Sim, mas o processo será mais complexo. Sem instruções claras, os herdeiros precisarão recorrer ao inventário judicial, apresentar provas de posse das chaves e podem enfrentar bloqueios se as wallets forem de custódia de terceiros que exigem documentos extras.
2. Como proteger a privacidade dos herdeiros?
Use endereços de recebimento diferentes dos usados durante a vida do titular. Além disso, serviços de “mixers” (agregadores) podem ser utilizados antes da transferência para dificultar a vinculação direta.
3. O que acontece se a chave privada for perdida?

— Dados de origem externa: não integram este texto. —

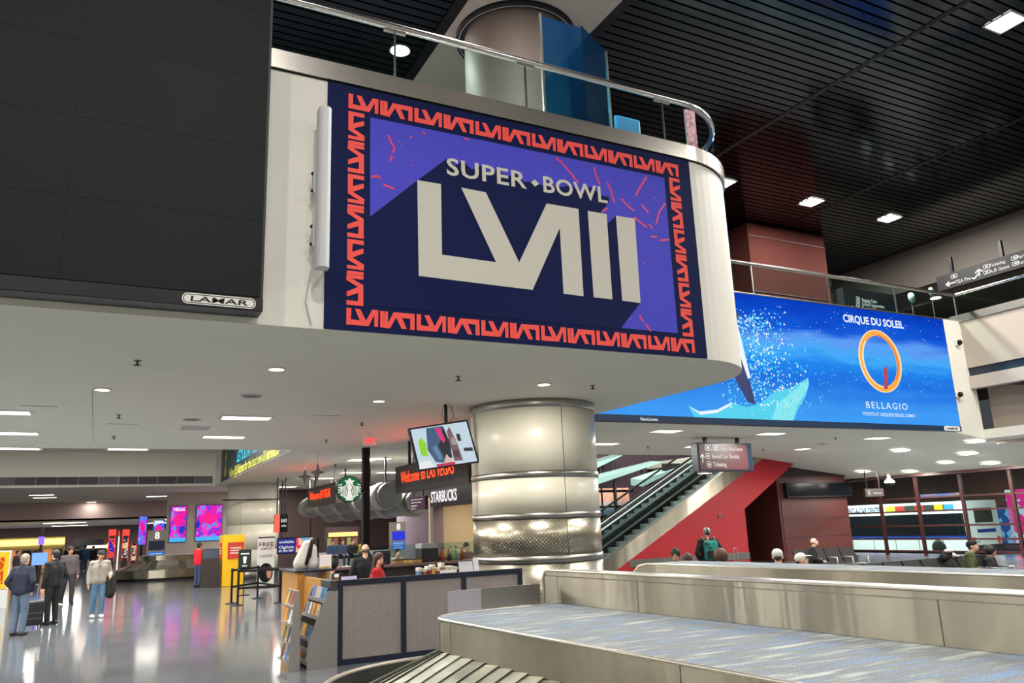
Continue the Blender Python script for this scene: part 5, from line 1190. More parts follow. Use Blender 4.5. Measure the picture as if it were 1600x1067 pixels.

Infelizmente, o ativo se torna irrecuperável. Por isso, a prática recomendada é ter múltiplas cópias da frase‑semente em locais seguros e considerar soluções de backup distribuído (Shamir).
Conclusão
Planejar a sucessão de criptomoedas no Brasil exige atenção a três pilares: legalidade, segurança tecnológica e eficiência tributária. Ao alinhar um testamento digital ou contrato inteligente com a documentação jurídica tradicional, e ao adotar boas práticas de custódia e backup, o investidor garante que seu legado digital será preservado e transferido de forma fluida para as próximas gerações.
Este guia foi elaborado para servir como ponto de partida. Recomenda‑se a consulta a um advogado especializado em direito digital e a um contador familiarizado com criptoativos para adequar as estratégias ao caso concreto.